Una ospitalità reale fatta di collaborazione, solidarietà e amicizia. Al punto che proprio questa ospitalità finiva per essere profondamente sacra, inviolabile. Come se chi ospitava e chi era ospitato compisse in quel momento un’azione propriamente spirituale, quasi attingesse al cuore stesso di Dio.
Ospitalità evangelica
Come del resto dicevano i Greci: “l’ospite che bussa alla nostra porta potrebbe essere Zeus, sotto mentite spoglie”. E proprio questa profonda radice spirituale e sacra dell’ospitalità ancora si nasconde nelle pieghe dei nostri linguaggi odierni. E proprio questa andrebbe ricercata e riscoperta come un bene inestimabile. Ed è infatti guardando a Gesù che ci è dato di rinvenire fatti di ospitalità evangelica che ancora ci potrebbero affascinare e incoraggiare per questa strada. E c’è chi ha accolto Gesù con grande gioia nella sua casa e chi invece Lo ha rifiutato.

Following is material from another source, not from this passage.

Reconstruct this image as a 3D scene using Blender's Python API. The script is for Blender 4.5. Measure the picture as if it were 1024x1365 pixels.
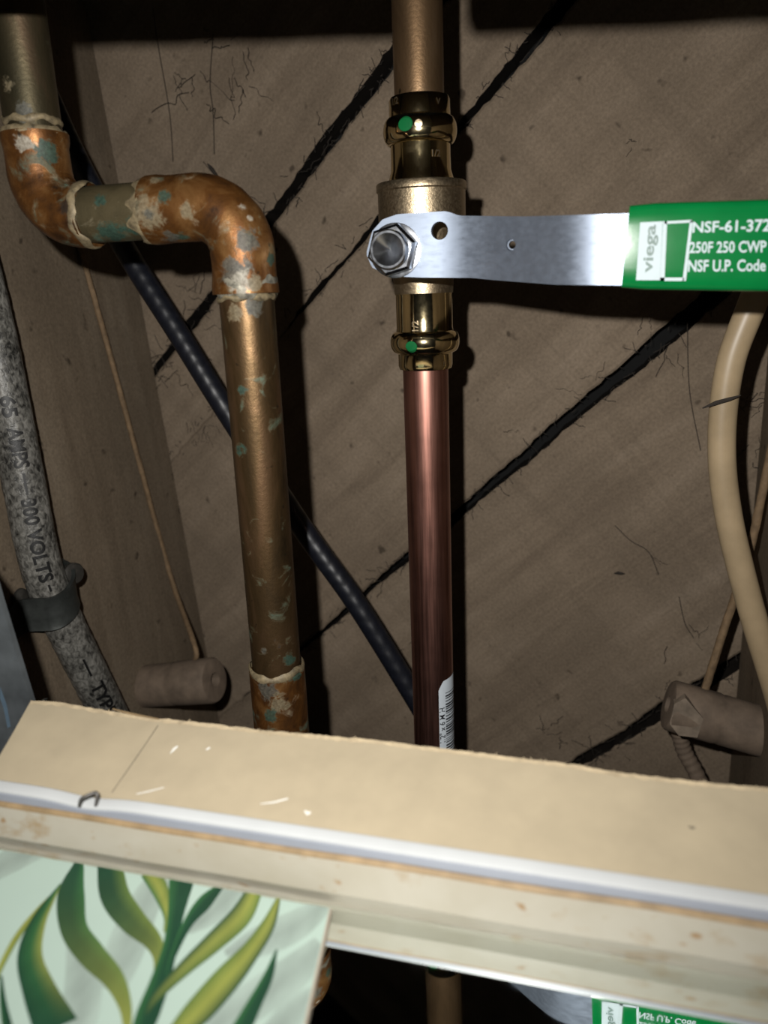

Anzi, Gesù giunge persino a coniare una vera e propria beatitudine dell’ospitalità, che non dà scampo e non permette facili scappatoie a nessuno: “ero straniero e mi avete ospitato” (Mt 25,35). E il pensiero corre alle tante persone: emigranti, profughi e rifugiati – spesso non è così facile fare delle distinzioni nette – che ancora ai nostri giorni in massa scappano dai loro paesi di origine, bussando alle nostre porte. E noi lo sappiamo che fuggono per tanti motivi e su questo loro fuggire non è facile sentenziare con ragionamenti sofisticati.
Così, nel migliore dei casi, non sapendo come affrontare la situazione, rinviamo il problema alle grandi organizzazioni sociali deputate ad accogliere e smistare. Resta pur vero che un singolo cittadino non sarà mai in grado di fronteggiare certe situazioni, ma il solo rinvio sbrigativo alla Caritas parrocchiale non basta. Spesso dichiarando certe analisi sommarie e affrettate finiamo per generare scandalo e sconcerto, dimenticando comunque la forte provocazione del Vangelo.

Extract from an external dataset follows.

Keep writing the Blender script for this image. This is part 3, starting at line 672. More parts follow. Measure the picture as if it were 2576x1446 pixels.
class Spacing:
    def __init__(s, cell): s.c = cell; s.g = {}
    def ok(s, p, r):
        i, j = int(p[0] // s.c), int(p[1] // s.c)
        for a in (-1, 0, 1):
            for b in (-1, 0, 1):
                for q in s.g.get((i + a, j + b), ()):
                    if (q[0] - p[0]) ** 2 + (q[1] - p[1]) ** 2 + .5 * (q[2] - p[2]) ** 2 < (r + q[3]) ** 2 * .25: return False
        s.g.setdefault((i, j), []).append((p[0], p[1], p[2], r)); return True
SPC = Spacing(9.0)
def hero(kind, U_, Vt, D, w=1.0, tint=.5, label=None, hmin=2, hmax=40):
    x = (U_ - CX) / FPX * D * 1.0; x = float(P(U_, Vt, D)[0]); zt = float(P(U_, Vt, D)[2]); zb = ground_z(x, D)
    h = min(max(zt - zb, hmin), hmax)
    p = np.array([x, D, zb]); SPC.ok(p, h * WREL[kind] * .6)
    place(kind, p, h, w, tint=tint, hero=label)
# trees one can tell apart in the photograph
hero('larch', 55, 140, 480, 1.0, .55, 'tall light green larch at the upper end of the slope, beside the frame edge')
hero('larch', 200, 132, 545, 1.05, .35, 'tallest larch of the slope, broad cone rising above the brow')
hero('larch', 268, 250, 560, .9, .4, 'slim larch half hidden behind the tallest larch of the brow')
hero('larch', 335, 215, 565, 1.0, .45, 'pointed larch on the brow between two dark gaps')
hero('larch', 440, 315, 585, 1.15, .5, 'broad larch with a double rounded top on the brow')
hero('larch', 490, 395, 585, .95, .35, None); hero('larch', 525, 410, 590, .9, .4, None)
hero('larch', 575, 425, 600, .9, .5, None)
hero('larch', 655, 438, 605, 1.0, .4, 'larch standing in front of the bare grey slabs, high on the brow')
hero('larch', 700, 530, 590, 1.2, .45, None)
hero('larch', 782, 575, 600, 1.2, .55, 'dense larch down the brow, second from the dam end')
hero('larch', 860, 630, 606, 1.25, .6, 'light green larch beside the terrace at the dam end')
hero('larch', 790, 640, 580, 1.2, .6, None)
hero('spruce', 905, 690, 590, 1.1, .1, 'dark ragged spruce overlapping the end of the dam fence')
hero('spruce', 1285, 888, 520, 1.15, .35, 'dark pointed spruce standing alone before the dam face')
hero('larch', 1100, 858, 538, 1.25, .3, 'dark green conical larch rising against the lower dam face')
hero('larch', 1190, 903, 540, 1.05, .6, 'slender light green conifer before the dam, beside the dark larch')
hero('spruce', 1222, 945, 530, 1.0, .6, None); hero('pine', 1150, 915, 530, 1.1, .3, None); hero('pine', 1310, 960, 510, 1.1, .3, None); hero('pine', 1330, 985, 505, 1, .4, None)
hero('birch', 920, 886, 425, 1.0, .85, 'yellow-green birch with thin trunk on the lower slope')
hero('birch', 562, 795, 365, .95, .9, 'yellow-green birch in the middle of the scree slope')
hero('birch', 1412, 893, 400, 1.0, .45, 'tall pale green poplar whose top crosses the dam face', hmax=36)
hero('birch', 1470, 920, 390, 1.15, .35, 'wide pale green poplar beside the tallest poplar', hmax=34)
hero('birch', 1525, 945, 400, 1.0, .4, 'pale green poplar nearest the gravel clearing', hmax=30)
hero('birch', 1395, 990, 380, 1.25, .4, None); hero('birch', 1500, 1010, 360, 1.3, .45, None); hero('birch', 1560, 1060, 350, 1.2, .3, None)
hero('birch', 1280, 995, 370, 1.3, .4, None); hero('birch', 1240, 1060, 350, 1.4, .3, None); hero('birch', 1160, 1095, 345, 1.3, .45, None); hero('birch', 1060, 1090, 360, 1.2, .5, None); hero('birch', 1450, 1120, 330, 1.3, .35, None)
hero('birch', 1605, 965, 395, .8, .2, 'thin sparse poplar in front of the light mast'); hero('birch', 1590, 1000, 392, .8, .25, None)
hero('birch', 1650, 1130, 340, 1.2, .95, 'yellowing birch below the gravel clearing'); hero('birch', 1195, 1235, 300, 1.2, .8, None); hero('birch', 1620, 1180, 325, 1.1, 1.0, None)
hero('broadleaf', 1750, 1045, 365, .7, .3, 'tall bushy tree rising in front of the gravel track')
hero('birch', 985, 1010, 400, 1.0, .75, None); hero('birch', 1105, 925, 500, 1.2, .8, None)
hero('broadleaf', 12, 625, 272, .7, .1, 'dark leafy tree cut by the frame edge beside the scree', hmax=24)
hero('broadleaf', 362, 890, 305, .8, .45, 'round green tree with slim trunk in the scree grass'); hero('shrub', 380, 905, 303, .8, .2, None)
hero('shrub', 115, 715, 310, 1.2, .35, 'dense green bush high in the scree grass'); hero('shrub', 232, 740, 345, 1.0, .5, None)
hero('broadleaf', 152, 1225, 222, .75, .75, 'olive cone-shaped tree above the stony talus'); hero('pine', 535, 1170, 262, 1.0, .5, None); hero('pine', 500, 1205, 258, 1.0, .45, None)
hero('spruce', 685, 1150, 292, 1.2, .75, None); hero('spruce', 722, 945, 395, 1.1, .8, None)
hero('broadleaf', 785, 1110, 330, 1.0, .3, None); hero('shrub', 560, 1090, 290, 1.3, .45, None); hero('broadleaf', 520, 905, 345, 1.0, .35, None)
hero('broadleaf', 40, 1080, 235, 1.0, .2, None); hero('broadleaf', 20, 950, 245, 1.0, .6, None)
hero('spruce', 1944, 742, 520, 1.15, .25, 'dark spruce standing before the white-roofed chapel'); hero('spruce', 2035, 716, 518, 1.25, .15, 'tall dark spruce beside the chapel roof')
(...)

Stare davanti al mistero dell’altro
Un midrash della tradizione rabbinica racconta che quando Mosè pascolava il gregge di Ithro nel deserto, un capretto s’era allontanato. Mosè allora lo rincorse sin sotto una roccia, mentre il capretto s’era fermato davanti a una cisterna per bere. Quando Mosè gli fu vicino, disse: ‘io non sapevo che tu correvi per la sete! Sei così stanco?’ Così se lo mise sulle spalle e continuò a camminare.
Che sia per il fatto che aveva saputo riconoscere la sete di quel capretto che il Signore decise di mettere Mosè a capo del suo popolo? Aveva saputo riconoscere la sete di un capretto, forse la ragione vera per la quale s’era allontanato dal suo gregge? È arrivato il momento di esprimere un sussulto di Vangelo. Imparando a stare davanti a chi osa farti una domanda, guardandolo in faccia. Accogliendo la verità evidente della sua presenza, inquietante, destabilizzante.

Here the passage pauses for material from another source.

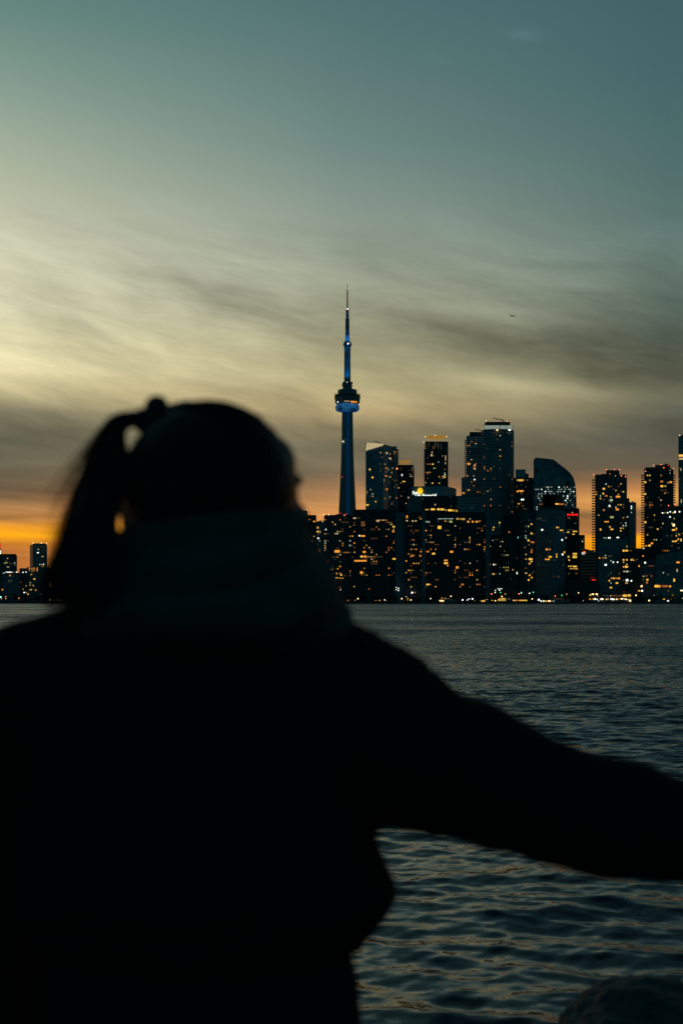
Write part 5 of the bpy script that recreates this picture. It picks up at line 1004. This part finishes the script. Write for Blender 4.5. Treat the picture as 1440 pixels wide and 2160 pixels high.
# ------------------------------------------------------------------ sky
def sky():
    w = bpy.data.worlds.new('World'); SC.world = w; w.use_nodes = True; N = w.node_tree.nodes; L = w.node_tree.links; N.clear()
    out = N.new('ShaderNodeOutputWorld'); bg = N.new('ShaderNodeBackground'); L.new(bg.outputs[0], out.inputs[0])
    tc = N.new('ShaderNodeTexCoord'); sp = N.new('ShaderNodeSeparateXYZ'); L.new(tc.outputs['Generated'], sp.inputs[0])
    def mth(op, a, b=None, c=None, clamp=False):
        m = N.new('ShaderNodeMath'); m.operation = op; m.use_clamp = clamp
        for i, v in enumerate((a, b, c)):
            if v is None: continue
            if isinstance(v, (int, float)): m.inputs[i].default_value = v
            else: L.new(v, m.inputs[i])
        return m.outputs[0]
    x, y, z = sp.outputs
    az = mth('ARCTAN2', x, y)                                       # 0 straight ahead, + to the right
    hyp = mth('SQRT', mth('ADD', mth('MULTIPLY', x, x), mth('MULTIPLY', y, y)))
    el = mth('DIVIDE', z, mth('MAXIMUM', hyp, 1e-3))                # tangent of the elevation
    def sstep(v, a, b):
        m = N.new('ShaderNodeMapRange'); m.interpolation_type = 'SMOOTHERSTEP'; m.inputs[1].default_value = a; m.inputs[2].default_value = b; L.new(v, m.inputs[0]); return m.outputs[0]
    def lstep(v, a, b, lo=0.0, hi=1.0):
        m = N.new('ShaderNodeMapRange'); m.inputs[1].default_value = a; m.inputs[2].default_value = b; m.inputs[3].default_value = lo; m.inputs[4].default_value = hi; L.new(v, m.inputs[0]); return m.outputs[0]
    # clouds bend the bands a little
    def nzt(scale, det, rough, off, ax=1.0, ay=1.0, rot=0.0, src=None):
        cb = N.new('ShaderNodeCombineXYZ')
        u = mth('ADD', mth('MULTIPLY', az, ax), mth('MULTIPLY', el, rot * ax)); v = mth('ADD', mth('MULTIPLY', el, ay), mth('MULTIPLY', az, rot * ay))
        if src is not None: v = mth('ADD', v, mth('MULTIPLY', src, 1.0))
        L.new(u, cb.inputs[0]); L.new(v, cb.inputs[1]); cb.inputs[2].default_value = off
        n = N.new('ShaderNodeTexNoise'); n.inputs['Scale'].default_value = scale; n.inputs['Detail'].default_value = det; n.inputs['Roughness'].default_value = rough; L.new(cb.outputs[0], n.inputs['Vector'])
        return mth('SUBTRACT', n.outputs['Fac'], .5)
    warp = nzt(1, 2, .5, 1.0, 5, 7)
    elw = mth('ADD', el, mth('MULTIPLY', warp, .018))
    def ramp(stops):
        cr = N.new('ShaderNodeValToRGB'); cr.color_ramp.interpolation = 'EASE' if False else 'LINEAR'
        st = sorted([((HY - py) / F / .45, c) for py, c in stops]); E = cr.color_ramp.elements
        while len(E) < len(st): E.new(.5)
        for e, (p, c) in zip(E, st): e.position = max(0, min(1, p))
        for i, (p, c) in enumerate(st): E[i].position = max(0, min(1, p)); E[i].color = (*s2l(c), 1)
        L.new(mth('DIVIDE', elw, .45, clamp=True), cr.inputs[0]); return cr.outputs[0]
    Lf = ramp([(-60, (88, 124, 120)), (60, (104, 137, 129)), (230, (138, 160, 146)), (400, (176, 184, 160)), (520, (203, 203, 176)), (640, (210, 206, 174)), (720, (216, 209, 168)), (790, (220, 209, 164)), (840, (178, 168, 128)), (880, (132, 128, 103)), (940, (108, 107, 88)), (1000, (104, 98, 79)), (1045, (112, 95, 72)), (1072, (150, 112, 74)), (1100, (188, 132, 72)), (1118, (232, 152, 40)), (1135, (250, 168, 16)), (1150, (214, 134, 40)), (1170, (190, 118, 58)), (1260, (180, 104, 50))])
    Ce = ramp([(-60, (74, 106, 108)), (0, (81, 113, 115)), (150, (93, 123, 121)), (300, (110, 136, 130)), (440, (136, 152, 141)), (560, (156, 164, 144)), (650, (167, 168, 142)), (740, (166, 161, 127)), (800, (172, 162, 122)), (870, (180, 161, 117)), (915, (146, 135, 103)), (950, (120, 113, 90)), (1000, (122, 107, 82)), (1035, (165, 124, 84)), (1065, (200, 143, 88)), (1090, (216, 146, 80)), (1140, (220, 145, 60)), (1260, (200, 120, 50))])
    Rt = ramp([(-60, (54, 84, 92)), (0, (63, 96, 102)), (200, (70, 103, 106)), (380, (81, 111, 109)), (520, (95, 118, 112)), (600, (98, 116, 106)), (660, (90, 105, 95)), (720, (82, 93, 82)), (790, (100, 104, 86)), (840, (104, 104, 84)), (890, (88, 90, 76)), (950, (83, 82, 71)), (1000, (94, 84, 69)), (1025, (138, 104, 71)), (1044, (182, 126, 74)), (1062, (214, 150, 76)), (1078, (206, 144, 72)), (1090, (150, 118, 78)), (1108, (160, 112, 68)), (1127, (150, 102, 66)), (1134, (205, 128, 40)), (1142, (255, 164, 6)), (1175, (255, 160, 2)), (1260, (230, 130, 10))])
    def mixc(f, a, b):
        m = N.new('ShaderNodeMix'); m.data_type = 'RGBA'; L.new(f, m.inputs[0]); L.new(a, m.inputs[6]); L.new(b, m.inputs[7]); return m.outputs[2]
    c1 = mixc(lstep(az, -.235, .0), Lf, Ce); front = mixc(lstep(az, .0, .225), c1, Rt)
    # cloud texture: broad soft banks and fine wisps, streaming down to the right
    bw = nzt(1, 3, .55, 21.0, 6, 9); big = nzt(1, 4, .55, 4.0, 2.6, 11, .22, mth('MULTIPLY', bw, 1.3)); wisp = nzt(1, 6, .62, 7.0, 7, 38, .20, mth('MULTIPLY', bw, 1.1)); low = nzt(1, 5, .6, 2.0, 5.5, 75, .07, mth('MULTIPLY', bw, 1.2)); med = nzt(1, 5, .58, 31.0, 8, 24, .26, mth('MULTIPLY', bw, 1.5)); tiny = nzt(1, 6, .65, 11.0, 14, 90, .16, mth('MULTIPLY', bw, 2.2))
    band = mth('MULTIPLY', sstep(el, .05, .13), mth('SUBTRACT', 1.0, sstep(el, .19, .31)))
    lowm = mth('SUBTRACT', 1.0, sstep(el, .06, .11))
    g = mth('MULTIPLY', band, mth('ADD', mth('ADD', mth('ADD', mth('MULTIPLY', big, .80), mth('MULTIPLY', med, .80)), mth('MULTIPLY', wisp, .50)), mth('MULTIPLY', tiny, .42)))
    g = mth('ADD', g, mth('MULTIPLY', lowm, mth('MULTIPLY', low, 1.35)))
    def blob(px, py, sx, sy, tilt, amp):
        a0 = math.atan((px - CX) / F); e0 = (HY - py) / F
        du = mth('SUBTRACT', az, a0); dv = mth('ADD', mth('SUBTRACT', el, e0), mth('MULTIPLY', du, tilt))
        q = mth('ADD', mth('POWER', mth('ABSOLUTE', mth('MULTIPLY', du, F / sx)), 2.0), mth('POWER', mth('ABSOLUTE', mth('MULTIPLY', dv, F / sy)), 2.0))
        return mth('MULTIPLY', mth('EXPONENT', mth('MULTIPLY', q, -1.0)), amp)
    for b in ((1180, 735, 330, 60, .10, -.19), (980, 700, 200, 26, .22, -.10), (1120, 818, 120, 17, .10, .34), (980, 795, 120, 22, .25, .16), (840, 850, 130, 24, .15, .12), (760, 905, 200, 18, .05, -.10), (90, 925, 190, 34, -.02, -.20), (70, 880, 110, 18, .15, -.10), (120, 700, 140, 22, .32, -.13), (330, 860, 160, 16, .1, .05), (1340, 800, 160, 26, .05, -.12), (1250, 840, 140, 14, .1, .12), (700, 640, 220, 50, .3, -.05), (60, 985, 120, 10, 0, .16), (20, 1095, 120, 7, -.05, -.22), (1105, 82, 34, 12, .1, .16), (920, 125, 30, 10, .2, .04), (70, 1052, 100, 10, 0, -.1), (1230, 1090, 80, 5, 0, -.12)):
        g = mth('ADD', g, blob(*b))
    gain = mth('MAXIMUM', mth('ADD', 1.0, mth('MULTIPLY', g, 1.25)), .25)
    vm = N.new('ShaderNodeVectorMath'); vm.operation = 'SCALE'; L.new(front, vm.inputs[0]); L.new(gain, vm.inputs['Scale'])
    # higher up and behind the viewer the sky is a dim blue dusk
    hi = N.new('ShaderNodeRGB'); hi.outputs[0].default_value = (.016, .045, .065, 1); bk = N.new('ShaderNodeRGB'); bk.outputs[0].default_value = (.0018, .0370, .0520, 1)
    s1 = mixc(sstep(el, .42, 1.3), vm.outputs[0], hi.outputs[0])
    side = mth('MAXIMUM', sstep(mth('ABSOLUTE', az), .4, 1.4), sstep(el, 1.0, 4.0))
    s2 = mixc(side, s1, bk.outputs[0])
    # a trace of the physical dusk sky for the light from the set sun
    ns = N.new('ShaderNodeTexSky'); ns.sky_type = 'NISHITA'; ns.sun_disc = False; ns.sun_elevation = math.radians(.6); ns.sun_rotation = math.radians(-22); ns.air_density = 1.0; ns.dust_density = 2.0
    ad = N.new('ShaderNodeVectorMath'); ad.operation = 'MULTIPLY_ADD'; L.new(ns.outputs[0], ad.inputs[0]); ad.inputs[1].default_value = (.0012,) * 3; L.new(s2, ad.inputs[2])
    L.new(ad.outputs[0], bg.inputs['Color']); bg.inputs['Strength'].default_value = 1.0
    w.cycles.sampling_method = 'MANUAL'; w.cycles.sample_map_resolution = 1024
sky()
sun = bpy.data.lights.new('sun', 'SUN'); sun.energy = .03; sun.angle = math.radians(6); sun.color = (1, .6, .3)
so = bpy.data.objects.new('sun', sun); link(so); so.rotation_euler = Vector((math.sin(math.radians(22)), -math.cos(math.radians(22)), -.012)).to_track_quat('-Z', 'Y').to_euler()

cam = bpy.data.cameras.new('camera'); co = bpy.data.objects.new('camera', cam); link(co)
cam.sensor_fit = 'HORIZONTAL'; cam.sensor_width = 24; cam.lens = 50; cam.shift_y = (HY - 1080) / 1440.0
co.location = (0, 0, CAM); co.rotation_euler = (math.radians(90), 0, 0); cam.clip_start = .05; cam.clip_end = 60000
cam.dof.use_dof = True; cam.dof.focus_distance = 1500; cam.dof.aperture_fstop = 4.0
SC.camera = co
SC.view_settings.view_transform = 'Standard'; SC.view_settings.look = 'None'; SC.view_settings.exposure = 0; SC.view_settings.gamma = 1
SC.render.resolution_x = 682; SC.render.resolution_y = 1024
SC.cycles.max_bounces = 5; SC.cycles.diffuse_bounces = 2; SC.cycles.glossy_bounces = 3; SC.cycles.sample_clamp_indirect = 1.5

Capace di rompere i tuoi schemi di difesa e le tue categorie di appartenenza. Imparare a stare davanti al suo mistero, alla grandezza incalcolabile della sua alterità. Evitando di costruire ragionamenti di cartapesta che non sortiscono alcun vantaggio, che ripetuti poi con insistenza a slogan non sono altro che un insulto all’intelligenza. Papa Francesco spesso ricorda con insistenza ai cristiani come si fa davvero l’elemosina: guardando in faccia il povero, toccandolo, riconoscendone l’umanità.
Stabilendo un contatto reale, dimostrandogli un affetto sincero, un po’ di calore. J. Danielou, un teologo del secolo scorso, ha scritto che “la civiltà ha fatto un passo decisivo il giorno in cui lo straniero, da nemico (hostis), è divenuto ospite (hospes)”.